En dit is vreemd, vindt ook Toni Boumans. Zij bracht documentaires en boeken uit over Willem Arondeus en Frieda Belinfante, en momenteel onderzoekt zij Sjoerd Bakker; alle drie homoseksuele verzetsstrijders die betrokken waren bij de aanslag op het bevolkingsregister. Boumans: ‘De Duitse bezetting creëerde voor homoseksuelen in Nederland helemaal niet zo veel dreiging. De Duitsers lieten de vervolging namelijk over aan de Nederlandse autoriteiten, en die deden niets.’ Sterker nog, zegt Van der Meer, ‘de zedenpolitie hield een kaartensysteem bij van homoseksuelen, waarop zelfs informatie stond over het soort mannen of vrouwen waarin ze interesse hadden. De politie wist dus wel wie homoseksueel was, maar deed alsnog niets.’ In Nederland zijn, in tegenstelling tot Duitsland, geen homoseksuelen om hun geaardheid vervolgd of gedeporteerd.
Geen makke schapen
Ons beeld van homoseksuelen in het verzet is ernstig gefragmenteerd. Het overgrote deel van hen kwam er namelijk niet openlijk voor uit homoseksueel te zijn, zegt Boumans. Van der Meer signaleert in veel onderzochte verzetsgroepen wel een homo-erotische sfeer. ‘Wat dat betreft is Soldaat van Oranje inderdaad wel een interessant voorbeeld. Als er ergens sprake is van male bonding, is het wel in het Leidse studentencorps.’
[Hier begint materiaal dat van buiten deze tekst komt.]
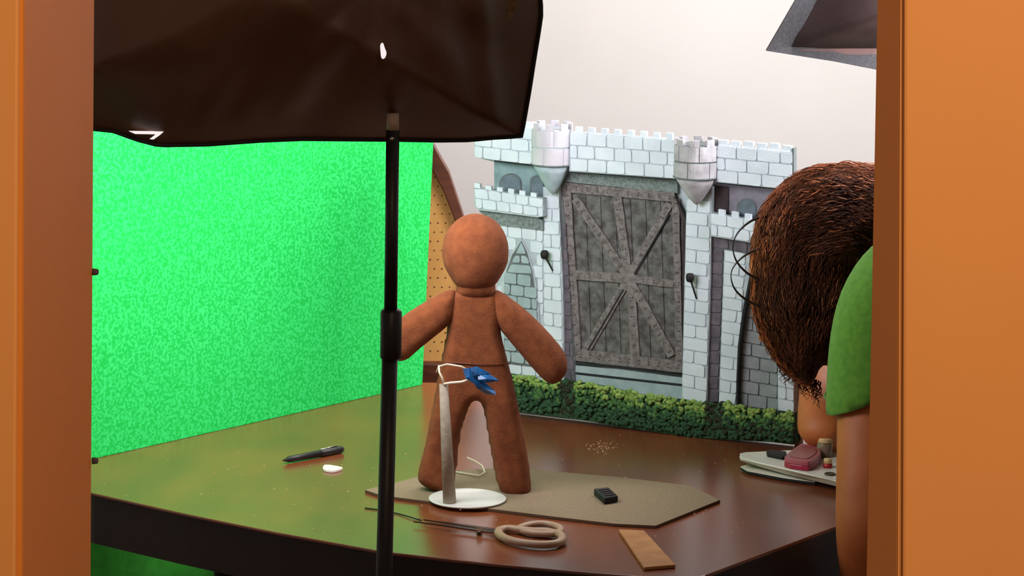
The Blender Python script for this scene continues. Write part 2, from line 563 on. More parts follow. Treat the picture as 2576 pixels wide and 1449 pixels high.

Schwegman is niet tevreden met dit beeld: ‘Hebben vooroordelen jegens homoseksuelen dan helemaal geen invloed gehad op hun opname in de geschiedschrijving?’ De belangstelling voor bepaalde aspecten van de oorlog is altijd gekleurd door de tijd, aldus Van der Meer. ‘Er zijn veel factoren die meespelen in de zichtbaarheid of onzichtbaarheid van homoseksuele verzetsstrijders in onze herinnering. Hoe groot de rol van hun geaardheid hierin is geweest, is niet zeker.’
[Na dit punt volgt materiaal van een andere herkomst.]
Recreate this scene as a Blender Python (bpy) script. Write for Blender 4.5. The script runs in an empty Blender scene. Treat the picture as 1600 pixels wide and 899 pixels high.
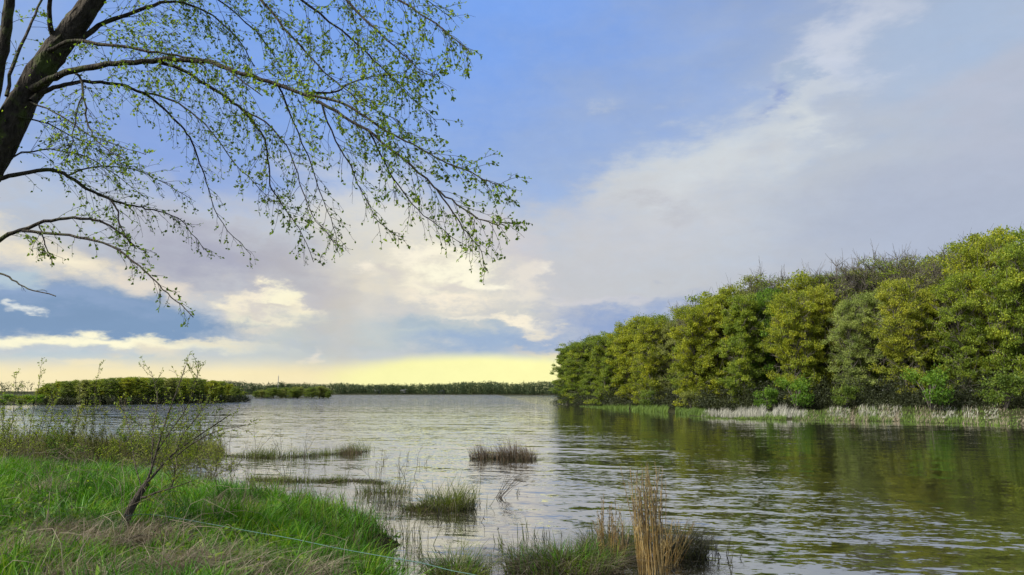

Boumans heeft wel voorbeelden van ‘speldenprikjes’ naar homoseksuelen in de naoorlogse geschiedschrijving. Zo is de arrestatie van de strijders die de aanslag op het bevolkingsregister hebben gepleegd, lange tijd toegeschreven aan het verraad van een man met wie Willem Arondeus een verhouding had. Ook werd van Sjoerd Bakker gezegd dat hij een vrouwelijk beroep had: kleermaker.
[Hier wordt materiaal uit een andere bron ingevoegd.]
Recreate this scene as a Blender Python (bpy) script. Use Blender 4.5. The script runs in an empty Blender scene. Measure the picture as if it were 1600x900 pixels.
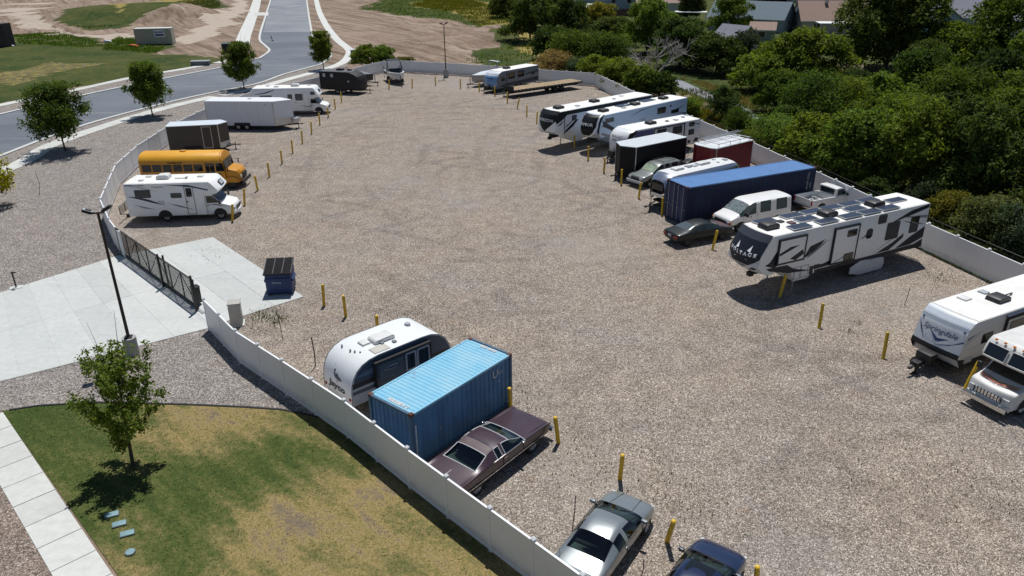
import bpy, bmesh, math, random
import numpy as np
from mathutils import Vector, Matrix
R = math.radians
scene = bpy.context.scene
COL = scene.collection
random.seed(7)
rng = np.random.default_rng(7)

# ------------------------------------------------------------------ camera
cd = bpy.data.cameras.new('camera'); cam = bpy.data.objects.new('camera', cd); COL.objects.link(cam)
cd.sensor_width = 36; cd.lens = 36 * 1184.9 / 1600; cd.clip_end = 6000; cd.clip_start = .3
cam.location = (0, 0, 18.81)
_p, _r = R(24.406), R(-0.573)
_f = Vector((0, math.cos(_p), -math.sin(_p))); _u = Vector((0, math.sin(_p), math.cos(_p))); _x = Vector((1, 0, 0))
_rx = math.cos(_r) * _x + math.sin(_r) * _u; _uy = -math.sin(_r) * _x + math.cos(_r) * _u
cam.rotation_euler = Matrix((_rx, _uy, -_f)).transposed().to_euler()
scene.camera = cam
# ------------------------------------------------------------------ sky and sun
SUN_EL, SUN_AZ = 69.0, 83.0          # elevation; direction of the sun seen from above, from +X
w = bpy.data.worlds.new('World'); scene.world = w; w.use_nodes = True
nt = w.node_tree; bg = nt.nodes['Background']
sky = nt.nodes.new('ShaderNodeTexSky'); sky.sky_type = 'NISHITA'; sky.sun_disc = False
sky.sun_elevation = R(SUN_EL); sky.sun_rotation = R(90 - SUN_AZ); sky.altitude = 1400; sky.dust_density = .3
nt.links.new(sky.outputs[0], bg.inputs[0]); bg.inputs[1].default_value = .07
sd = bpy.data.lights.new('sun', 'SUN'); sd.energy = 4.7; sd.angle = R(.5); sd.color = (1, .98, .95)
sun = bpy.data.objects.new('sun', sd); COL.objects.link(sun)
_d = Vector((math.cos(R(SUN_EL)) * math.cos(R(SUN_AZ)), math.cos(R(SUN_EL)) * math.sin(R(SUN_AZ)), math.sin(R(SUN_EL))))
sun.rotation_euler = _d.to_track_quat('Z', 'Y').to_euler(); sun.location = (0, 60, 80)
vs = scene.view_settings; vs.view_transform = 'Standard'; vs.look = 'None'; vs.gamma = 1; vs.use_curve_mapping = False
vs.exposure = -.15
scene.cycles.max_bounces = 6; scene.cycles.transparent_max_bounces = 6
scene.cycles.sample_clamp_indirect = 6; scene.cycles.use_denoising = True; scene.cycles.denoising_prefilter = 'ACCURATE'

# ------------------------------------------------------------------ materials
MATS = {}
def node(t, k, **kw):
    n = t.nodes.new(k)
    for a, v in kw.items():
        if hasattr(n, a): setattr(n, a, v)
        else: n.inputs[a.replace('_', ' ')].default_value = v
    return n
def mat(name, col, rough=.6, metal=0, noise=.12, scale=3.0, bump=0.0, bscale=20, coat=0, spec=.5, alpha=None, trans=0):
    """plain paint-like procedural material: base colour broken by two noises (dirt and fade), optional bump"""
    if name in MATS: return MATS[name]
    m = bpy.data.materials.new(name); m.use_nodes = True; t = m.node_tree
    b = t.nodes['Principled BSDF']
    tc = node(t, 'ShaderNodeTexCoord'); n1 = node(t, 'ShaderNodeTexNoise', Scale=scale, Detail=6.0, Roughness=.65)
    t.links.new(tc.outputs['Object'], n1.inputs['Vector'])
    r = node(t, 'ShaderNodeMapRange'); r.inputs[1].default_value = .3; r.inputs[2].default_value = .75
    r.inputs[3].default_value = 1 - noise; r.inputs[4].default_value = 1 + noise * .6
    t.links.new(n1.outputs[0], r.inputs[0])
    mx = node(t, 'ShaderNodeMix', data_type='RGBA', blend_type='MULTIPLY'); mx.inputs[0].default_value = 1
    mx.inputs[6].default_value = (*col, 1); t.links.new(r.outputs[0], mx.inputs[7])
    t.links.new(mx.outputs[2], b.inputs['Base Color'])
    b.inputs['Roughness'].default_value = rough; b.inputs['Metallic'].default_value = metal
    b.inputs['Specular IOR Level'].default_value = spec
    if coat: b.inputs['Coat Weight'].default_value = coat; b.inputs['Coat Roughness'].default_value = .05
    if bump:
        n2 = node(t, 'ShaderNodeTexNoise', Scale=bscale, Detail=4.0); t.links.new(tc.outputs['Object'], n2.inputs['Vector'])
        bp = node(t, 'ShaderNodeBump', Strength=bump, Distance=.02); t.links.new(n2.outputs[0], bp.inputs['Height'])
        t.links.new(bp.outputs[0], b.inputs['Normal'])
    MATS[name] = m; return m

# ------------------------------------------------------------------ object helpers
def link(name, me, parent=None, m=None):
    o = bpy.data.objects.new(name, me); COL.objects.link(o)
    if parent is not None: o.parent = parent
    if m is not None and me is not None:
        me.materials.clear(); me.materials.append(m)
    return o
def thing(name, label, cat, loc=(0, 0), rz=0, group=None, z=0):
    o = bpy.data.objects.new(name, None); COL.objects.link(o); o.empty_display_size = .3
    o.location = (loc[0], loc[1], z); o.rotation_euler = (0, 0, R(rz)); tag(o, label, cat, group); return o
def tag(o, label=None, cat=None, group=None, kind=None):
    if label: o['label'] = label
    if cat: o['category'] = cat
    if group: o['group'] = group
    if kind: o['kind'] = kind
    return o
def mesh(name, vs_, fs, m, parent=None, smooth=False):
    me = bpy.data.meshes.new(name); me.from_pydata([tuple(v) for v in vs_], [], [tuple(f) for f in fs]); me.update()
    if smooth: me.polygons.foreach_set('use_smooth', [True] * len(me.polygons))
    return link(name, me, parent, m)
def bm_obj(name, bm, m, parent=None, smooth=False, angle=None):
    bmesh.ops.recalc_face_normals(bm, faces=bm.faces)
    me = bpy.data.meshes.new(name); bm.to_mesh(me); bm.free()
    if smooth:
        me.polygons.foreach_set('use_smooth', [True] * len(me.polygons))
        me.set_sharp_from_angle(angle=R(angle or 35))
    return link(name, me, parent, m)
def bev(bm, w, seg=2, ang=30):
    es = [e for e in bm.edges if len(e.link_faces) == 2 and e.calc_face_angle(0) > R(ang)]
    if es: bmesh.ops.bevel(bm, geom=es, offset=w, offset_type='OFFSET', segments=seg, affect='EDGES', profile=.6, clamp_overlap=True)
def addbox(bm, c, s, rz=0, M=None):
    mt = Matrix.Translation(c) @ Matrix.Rotation(rz, 4, 'Z') @ Matrix.Diagonal((s[0], s[1], s[2], 1))
    return bmesh.ops.create_cube(bm, size=1, matrix=(M @ mt) if M else mt)
def box(name, c, s, m, parent=None, bevel=0, rz=0, seg=2):
    bm = bmesh.new(); addbox(bm, c, s, rz)
    if bevel: bev(bm, bevel, seg)
    return bm_obj(name, bm, m, parent, bool(bevel), 50)
SPLIT = {'header', 'bumper', 'seat', 'rub_rail', 'chrome_strip', 'main_beam', 'trailer_frame', 'door_seam', 'side_pocket', 'skid', 'rib', 'fender', 'grille_bar', 'marker_light', 'service_hatch', 'seam', 'rung', 'corner_trim', 'stake_pocket', 'handle', 'side_rail', 'wiper', 'bonnet_seam', 'stabiliser', 'mirror_arm', 'guide_post', 'rail', 'fridge_vent', 'roof_seam', 'windshield_bar'}
def boxes(name, lst, m, parent=None):
    if parent is not None and len(lst) > 1 and name in SPLIT:      # pieces that lie apart are parts of their own
        return [boxes(name, [q], m, parent) for q in lst][-1]
    bm = bmesh.new()
    for c, s in lst: addbox(bm, c, s)
    return bm_obj(name, bm, m, parent)
def addcyl(bm, p0, p1, r, n=10, r2=None):
    p0, p1 = Vector(p0), Vector(p1); d = p1 - p0
    M = Matrix.Translation((p0 + p1) / 2) @ d.to_track_quat('Z', 'Y').to_matrix().to_4x4()
    bmesh.ops.create_cone(bm, cap_ends=True, segments=n, radius1=r, radius2=r if r2 is None else r2, depth=d.length, matrix=M)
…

Het is dus lastig een eenduidig antwoord te geven op de vraag waarom homoseksuelen in het verzet relatief weinig aandacht hebben gekregen. De nieuwe tentoonstelling in het Verzetsmuseum en deze bijeenkomst proberen hier in ieder geval verandering in te brengen, in navolging van een citaat van Willem Arondeus vlak voor zijn executie: ‘Laat Nederland na de oorlog weten dat wij ons niet als makke schapen hebben gedragen.’
Op 19 april en 17 mei 2018 vinden de overige twee bijeenkomsten van Helden en Schurken plaats in het Verzetsmuseum Amsterdam.